My own theory is that because I speak clearly, and because my voice has a pretty good range of colours and inflections, I sound somehow “posh”.  This is in spite of the fact that many upper class English folk mumble, speak on a narrow range, and certainly speak much more quickly than I do.  But, as Omar Akhtar says in his article, “Basically, if you sound non-native, you’re screwed.”

Actors need to be able to “do accents” so that they can play a very wide range of roles. Here in Australia, it’s important for a jobbing actor to have a great General American accent, because the paid work lies in the film and tv productions being filmed here by US companies.

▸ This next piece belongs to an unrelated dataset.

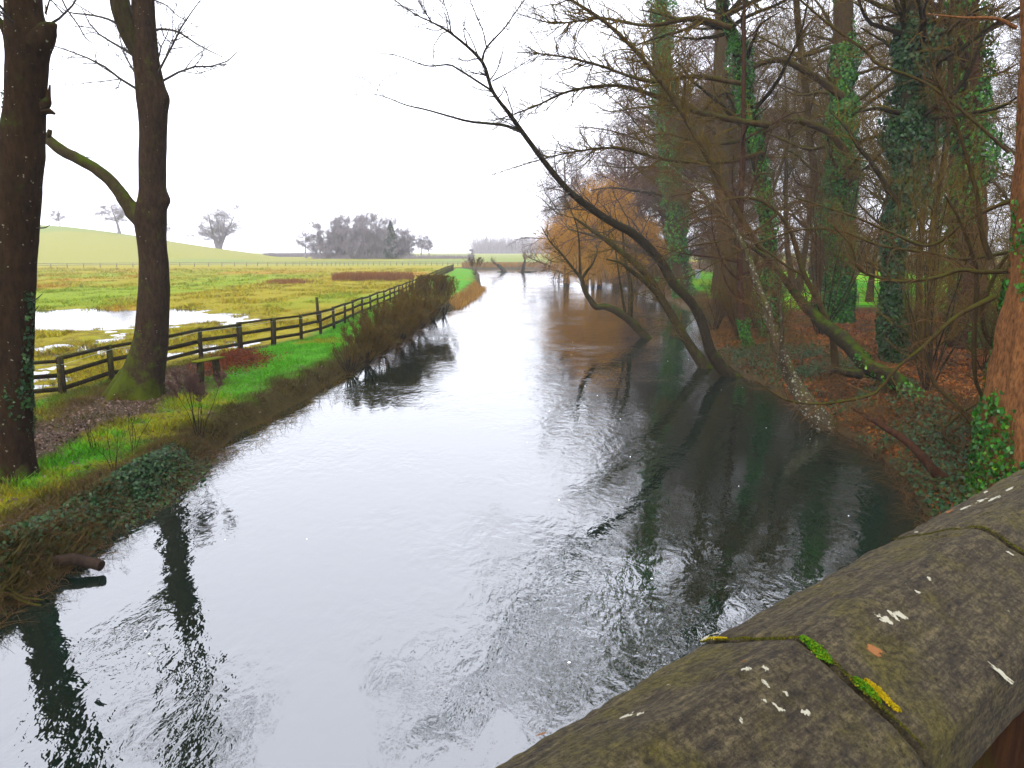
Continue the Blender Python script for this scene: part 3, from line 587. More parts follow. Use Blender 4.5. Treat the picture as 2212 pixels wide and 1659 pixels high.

What I want to emphasize here is that if you don’t have a good grounding in basic voice work, if you don’t have a well placed, well supported, well-varied, open and flexible voice to begin with, it will be harder for you to create those unaccustomed sounds of different accents with ease. And if you can’t do it with ease, it will always sound ‘tacked on’.

Voice and speech are inseparable. But they are not the same thing. Voice carries the speech, it fills the speech, it gives the words and phrases of speech body, life and soul.  Work on your voice first, and the speech work will fall into place.  Of course, you have to work on the speech part – nothing good comes from nothing!